▶ [Data extract]
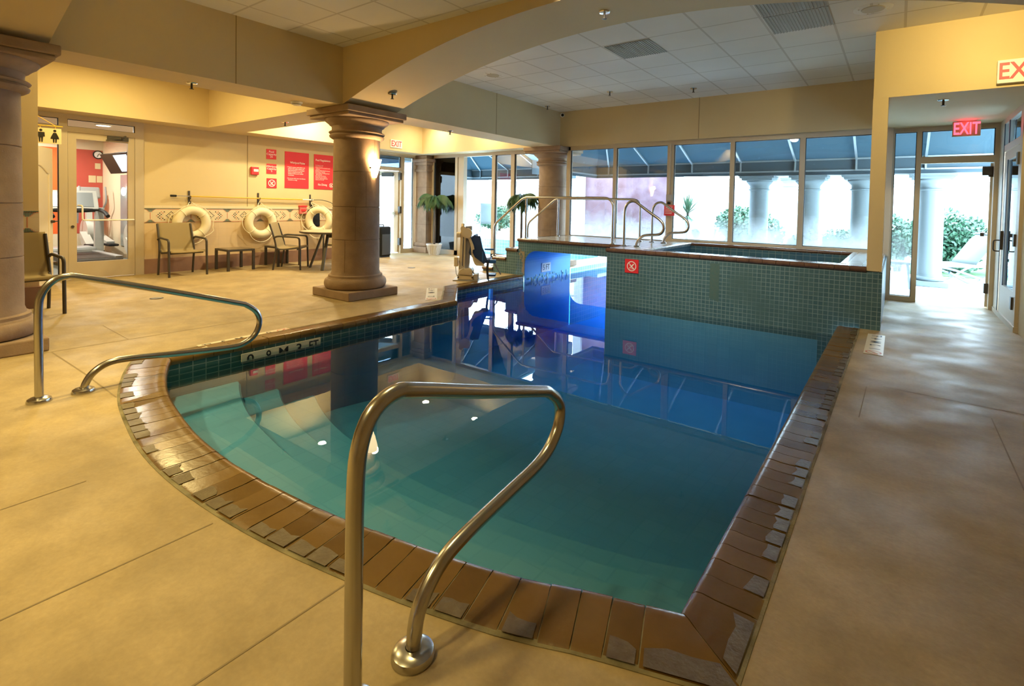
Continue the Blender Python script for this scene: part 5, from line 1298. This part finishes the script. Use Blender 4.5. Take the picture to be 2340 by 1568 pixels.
# slim outdoor columns carrying the awning beam
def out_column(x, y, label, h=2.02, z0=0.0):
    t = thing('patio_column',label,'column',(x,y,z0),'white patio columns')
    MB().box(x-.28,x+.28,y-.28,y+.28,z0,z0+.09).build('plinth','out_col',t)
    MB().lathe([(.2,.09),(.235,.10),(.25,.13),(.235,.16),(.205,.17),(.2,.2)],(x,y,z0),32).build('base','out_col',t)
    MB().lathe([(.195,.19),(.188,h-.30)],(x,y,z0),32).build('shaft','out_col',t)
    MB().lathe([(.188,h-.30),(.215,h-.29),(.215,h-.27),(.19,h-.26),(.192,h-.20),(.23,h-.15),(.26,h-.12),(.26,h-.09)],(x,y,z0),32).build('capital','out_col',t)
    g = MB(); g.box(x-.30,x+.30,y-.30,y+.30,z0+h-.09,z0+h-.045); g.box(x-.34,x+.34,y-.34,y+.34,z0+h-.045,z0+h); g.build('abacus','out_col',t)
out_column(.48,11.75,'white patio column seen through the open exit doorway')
out_column(-.575,11.75,'white patio column beside the cream post at the whirlpool')
out_column(-1.49,11.75,'white patio column just right of the rightmost tall mullion')
out_column(-2.45,11.75,'white patio column in front of the round bush')
out_column(-2.62,16.6,'white patio column far back, peeking out beside a nearer column',2.3)
out_column(-11.75,12.45,'white column on the terrace at the open sliding door',2.2,.28)
g = MB(); g.box(-2.85,6,11.55,11.95,2.02,2.30); o = g.build('patio_beam','out_white'); tag(o,'white beam over the patio columns','beam',kind='structure')
def awn_mat():
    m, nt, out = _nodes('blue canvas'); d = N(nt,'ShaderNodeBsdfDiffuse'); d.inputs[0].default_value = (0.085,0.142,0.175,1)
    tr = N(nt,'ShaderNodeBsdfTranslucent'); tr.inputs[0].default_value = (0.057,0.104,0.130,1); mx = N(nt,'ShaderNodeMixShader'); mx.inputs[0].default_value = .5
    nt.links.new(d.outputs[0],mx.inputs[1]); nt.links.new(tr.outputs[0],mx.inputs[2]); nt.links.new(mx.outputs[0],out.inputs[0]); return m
M['canvas'] = awn_mat()
def awning(x0, x1, y1, hipL, hipR, label, zt=3.15, zv=2.34, zl=2.03, y0=9.52):
    t = thing('awning',label,'awning',((x0+x1)/2,y1,zv),'blue canvas awnings along the windows')
    a0 = x0+1.2 if hipL else x0; a1 = x1-1.2 if hipR else x1; e = .012
    g = MB(); V = [(a0,y0,zt),(a1,y0,zt),(x1,y1,zv),(x0,y1,zv)]
    def sl(vs):
        n = len(vs); g.add(list(vs)+[(x,y,z+e) for x,y,z in vs],[tuple(range(n)),tuple(range(2*n-1,n-1,-1))]+[(i,(i+1)%n,n+(i+1)%n,n+i) for i in range(n)])
    sl(V)
    if hipL: sl([(a0,y0,zt),(x0,y1,zv),(x0,y0,zv)])
    if hipR: sl([(a1,y0,zt),(x1,y1,zv),(x1,y0,zv)])
    g.build('canvas','canvas',t)
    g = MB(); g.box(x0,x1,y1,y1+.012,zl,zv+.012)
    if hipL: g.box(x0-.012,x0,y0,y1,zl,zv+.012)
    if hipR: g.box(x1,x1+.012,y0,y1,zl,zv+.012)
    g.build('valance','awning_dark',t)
    g = MB(); g.box(x0,x1,y1-.03,y1,zl+.06,zl+.09); g.box(x0,x1,y1-.03,y1,zv-.03,zv)
    if hipL: g.box(x0,x0+.03,y0,y1,zl+.06,zl+.09)
    g.build('frame_rail','awning_bar',t)
    n = int((x1-x0)/1.05)
    for k in range(n+1):
        x = x0+.35+k*1.05
        if x > x1-.05: break
        xt = min(max(x,a0),a1); g = MB(); g.bar((xt,y0,zt-.04),(x,y1-.03,zv-.03),.035,.035); g.bar((x,y1-.03,zv-.03),(x,y1-.03,zl+.06),.03,.03); g.build('rafter','awning_bar',t)
awning(-6.28,6.0,11.50,True,False,'long blue canvas awning over the patio outside the whirlpool windows')
awning(-10.55,-6.9,11.50,True,True,'blue canvas awning outside the left sliding door')
o = MB().box(-13.2,-10.66,4.4,9.46,2.42,2.50).build('porch_roof','awning_dark'); tag(o,'dark porch roof outside the far left exit door','roof',kind='structure')
# planting
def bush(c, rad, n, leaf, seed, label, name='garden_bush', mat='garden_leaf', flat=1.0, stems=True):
    rnd = random.Random(seed); t = thing(name,label,'bush',(c[0],c[1],c[2]-rad[2]),None); g = MB()
    lobes = [(Vector((rnd.uniform(-.5,.5)*rad[0],rnd.uniform(-.5,.5)*rad[1],rnd.uniform(-.35,.5)*rad[2])), rnd.uniform(.45,.7)) for _ in range(9)]
    for i in range(n):
        o, s = lobes[i % len(lobes)]
        u = rnd.uniform(-1,1); a = rnd.uniform(0,2*math.pi); q = math.sqrt(1-u*u); rr = rnd.uniform(.75,1.05)
        p = Vector(c)+o+Vector((q*math.cos(a)*rad[0]*s, q*math.sin(a)*rad[1]*s, u*rad[2]*s))*rr
        if p.z < c[2]-rad[2]: continue
        d = Vector((rnd.gauss(0,1),rnd.gauss(0,1),rnd.gauss(.4,1))).normalized(); s2 = d.orthogonal().normalized()*leaf*.32
        g.add([p-s2*.2,p+d*leaf*.5-s2,p+d*leaf,p+d*leaf*.5+s2],[(0,1,2,3)])
    g.build('foliage',mat,t,fix=False)
    st = MB()
    for k in range(7):
        a = k*2.4; st.tube([(c[0]+.05*math.cos(a),c[1]+.05*math.sin(a),c[2]-rad[2]),(c[0]+rad[0]*.4*math.cos(a),c[1]+rad[1]*.4*math.sin(a),c[2]+rad[2]*.3)],[.02,.008],5)
    st.build('stem','bark',t)
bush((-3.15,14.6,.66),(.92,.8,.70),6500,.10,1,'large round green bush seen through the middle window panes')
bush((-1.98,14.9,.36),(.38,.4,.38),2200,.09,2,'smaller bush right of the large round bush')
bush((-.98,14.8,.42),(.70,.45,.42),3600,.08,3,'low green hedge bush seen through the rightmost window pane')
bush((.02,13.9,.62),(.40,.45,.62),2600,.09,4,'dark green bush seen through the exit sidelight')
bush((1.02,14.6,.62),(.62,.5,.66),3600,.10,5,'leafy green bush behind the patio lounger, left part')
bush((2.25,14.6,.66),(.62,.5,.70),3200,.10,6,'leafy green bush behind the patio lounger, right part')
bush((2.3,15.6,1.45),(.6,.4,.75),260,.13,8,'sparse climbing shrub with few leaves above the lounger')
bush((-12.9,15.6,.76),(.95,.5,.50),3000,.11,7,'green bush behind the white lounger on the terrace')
def yucca(c, h, label, seed, n=60, L=.42):
    rnd = random.Random(seed); t = thing('yucca',label,'plant',c,None); x,y,z = c
    MB().tube([(x,y,z),(x+.02,y,z+h)],[.05,.035],8).build('trunk','bark',t); g = MB()
    for i in range(n):
        a = i*2.399; el = R(80)-R(115)*i/n; d = Vector((math.cos(a)*math.cos(el),math.sin(a)*math.cos(el),math.sin(el))); s = d.cross(Vector((0,0,1)));
        s = (s.normalized() if s.length > .01 else Vector((1,0,0)))*.026; b = Vector((x+.02,y,z+h-.12*i/n)); l = L*rnd.uniform(.8,1.1)
        g.add([b-s*.6,b+d*l*.5-s,b+d*l+Vector((0,0,-.05*l)),b+d*l*.5+s,b+s*.6],[(0,1,2,3,4)])
    g.build('leaf_rosette','yucca_leaf',t,fix=False)
yucca((-4.95,14.5,0),1.22,'tall spiky yucca outside the window beside the red sign',3,80,.62)
yucca((-5.25,14.1,0),.50,'low spiky yucca at the foot of the tall yucca',4,70,.52)
t = thing('garden_urn','white round garden urn lying on its side below the yucca','urn',(-4.62,14.3,.35))
g = MB(); g.lathe([(.16,.0),(.21,.0),(.26,.06),(.36,.22),(.38,.40),(.30,.60),(.15,.72),(.001,.74)],(0,0,0),36); g.lathe([(.16,0),(.15,.05),(.2,.2),(.001,.45)],(0,0,0),36)
g.xform(Matrix.Translation((-4.55,14.05,.60)) @ Matrix.Rotation(R(-80),4,'X') @ Matrix.Rotation(R(12),4,'Y')); g.build('body','out_white',t)
MB().box(-4.75,-4.35,14.1,14.75,0.0,.26).build('stand','out_white',t)
def lounger(loc, rz, label, tilt=52):
    root = thing('patio_lounger',label,'lounger',(0,0,0),'patio loungers outdoors'); w = .31
    # local +y runs from the foot end to the head end, hinge at the origin
    for s in (-1,1):
        MB().box(s*w-.02,s*w+.02,-1.1,.75,.30,.35).build('side_rail','lounge_frame',root)
        MB().tube(catmull([(s*w,-1.0,.32),(s*w,-.5,.27),(s*w,.05,.10),(s*w,.3,.02)],5),.022,8).build('curved_leg','lounge_frame',root)
        MB().tube(catmull([(s*w,.70,.32),(s*w,.35,.22),(s*w,.05,.04),(s*w,-.15,.02),(s*w,-.5,.2)],5),.022,8).build('rear_leg','lounge_frame',root)
    MB().box(-w+.02,w-.02,-1.1,.0,.335,.35).build('seat_sling','lounge',root)
    c, s_ = math.cos(R(tilt)), math.sin(R(tilt)); g = MB(); P = []
    for i in range(9):
        q = .78*i/8; b = .05*max(0,(i-6)/2)
        P.append((q*c+b,.35+q*s_-b*.4))
    v = [(sx*(w-.02),y,z) for y,z in P for sx in (-1,1)]; g.add(v,[(2*i,2*i+1,2*i+3,2*i+2) for i in range(8)],0,True)
    o = g.build('back_sling','lounge',root,fix=False); o.modifiers.new('t','SOLIDIFY').thickness = .012
    g = MB(); g.bar((-w,.78*c,.35+.78*s_-.03),(w+.10,.78*c,.35+.78*s_-.03),.03,.03); g.bar((w-.02,.45*c,.35+.45*s_),(w-.02,.55,.33),.015,.015); g.build('back_bar','lounge_frame',root)
    root.location = loc; root.rotation_euler = (0,0,rz); return root
lounger((1.05,12.9,0),R(-55),'pale grey reclining patio lounger seen through the open exit doorway')
lounger((-11.75,13.7,.28),R(-140),'white lounger on the terrace seen through the sliding door',70)
t = thing('patio_table','low pale patio table seen through the exit sidelight','table',(.0,11.05,0))
MB().box(-.26,.20,10.85,11.25,.41,.45).build('tabletop','lounge',t)
for x_ in (-.22,.16):
    for y_ in (10.89,11.21): MB().bar((x_,y_,.41),(x_*1.25,y_,0),.035,.035).build('leg','lounge_frame',t)

# ------------------------------------------------------------------ light
W = bpy.data.worlds.new('overcast sky'); SC.world = W; W.use_nodes = True
bg = W.node_tree.nodes['Background']; bg.inputs[0].default_value = (0.60,0.82,1.0,1); bg.inputs[1].default_value = 25.0
def area(name, loc, size, power, col, rot=(0,0,0), shape='DISK', spread=180):
    l = bpy.data.lights.new(name,'AREA'); l.energy = power; l.color = col; l.shape = shape; l.size = size; l.spread = R(spread)
    o = bpy.data.objects.new(name,l); COL.objects.link(o); o.location = loc; o.rotation_euler = rot; return o
WARM = (1.0,0.765,0.30); WARM2 = (1.0,0.81,0.44)
for i, (x, y, p) in enumerate(((-9.2,8.5,13),(-7.6,8.5,13),(-9.22,5.77,66),(-7.6,5.77,44))): area('downlight_lamp',(x,y,ZC-.02),.14,p,WARM2)
for x, y, p in ((-8.7,2.4,40),(-7.5,2.6,30)): area('tray_lamp',(x,y,ZC-.02),.16,p,WARM)
for x, y, p in ((-4.6,1.2,26),(-2.0,1.6,9),(-4.3,-1.0,50),(-1.9,-1.0,26),(.5,.4,4)): area('ceiling_lamp',(x,y,ZC-.02),.22,p,WARM,spread=112)
area('added_fill_lamp',(-2.3,3.55,3.2),.2,26,(1.0,.86,.62),(R(48),0,0),spread=95)  # added fill, no fixture: brightens whirlpool wall, bridge front and far pool
area('wall_washer_lamp',(.65,4.95,3.2),.18,9,WARM,(R(76),0,0),spread=95)
for x, y, p in ((-11.75,2.98,45),(-12.4,1.0,60),(-14.0,2.4,60)): area('gym_lamp',(x,y,2.56),.2,p,(1,.92,.78))
l = bpy.data.lights.new('exit_sign_glow','POINT'); l.energy = .7; l.color = (1,.05,.12); l.shadow_soft_size = .05
lo = bpy.data.objects.new('exit_sign_glow',l); COL.objects.link(lo); lo.location = (.70,8.84,2.47)

# ------------------------------------------------------------------ camera
cam = bpy.data.cameras.new('camera'); co = bpy.data.objects.new('camera',cam); COL.objects.link(co); SC.camera = co
yaw, pitch, roll = R(35.56098), R(-1.68332), R(1.17728)
f = Vector((-math.sin(yaw)*math.cos(pitch), math.cos(yaw)*math.cos(pitch), math.sin(pitch))); r0 = Vector((math.cos(yaw),math.sin(yaw),0)); u0 = r0.cross(f)
rr = r0*math.cos(roll)+u0*math.sin(roll); uu = -r0*math.sin(roll)+u0*math.cos(roll)
co.matrix_world = Matrix(((rr.x,uu.x,-f.x,0),(rr.y,uu.y,-f.y,0),(rr.z,uu.z,-f.z,1.305),(0,0,0,1)))
cam.sensor_width = 36; cam.lens = 1163.779/2340*36; cam.shift_x = -50.0/2340; cam.shift_y = -(784-503.731)/2340; cam.clip_start = .02; cam.clip_end = 200
SC.view_settings.view_transform = 'Standard'; SC.view_settings.look = 'None'; SC.view_settings.exposure = 0.52; SC.view_settings.gamma = 1.0
SC.view_settings.use_curve_mapping = False
SC.cycles.max_bounces = 10; SC.cycles.diffuse_bounces = 5; SC.cycles.glossy_bounces = 5; SC.cycles.transparent_max_bounces = 24
SC.cycles.transmission_bounces = 6; SC.cycles.volume_bounces = 0; SC.cycles.sample_clamp_indirect = 6.0; SC.cycles.blur_glossy = 0.5
SC.cycles.caustics_reflective = False; SC.cycles.caustics_refractive = False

▶ [Task brief]
Exactly and only the lines from the line that contains "bush((-3.15,14.6,.66),(.92,.8,.70),6500,.10,1,'large round green" through the line that contains "large round bush')" are to be repeated as they stand.

▶ [The completed task]
bush((-3.15,14.6,.66),(.92,.8,.70),6500,.10,1,'large round green bush seen through the middle window panes')
bush((-1.98,14.9,.36),(.38,.4,.38),2200,.09,2,'smaller bush right of the large round bush')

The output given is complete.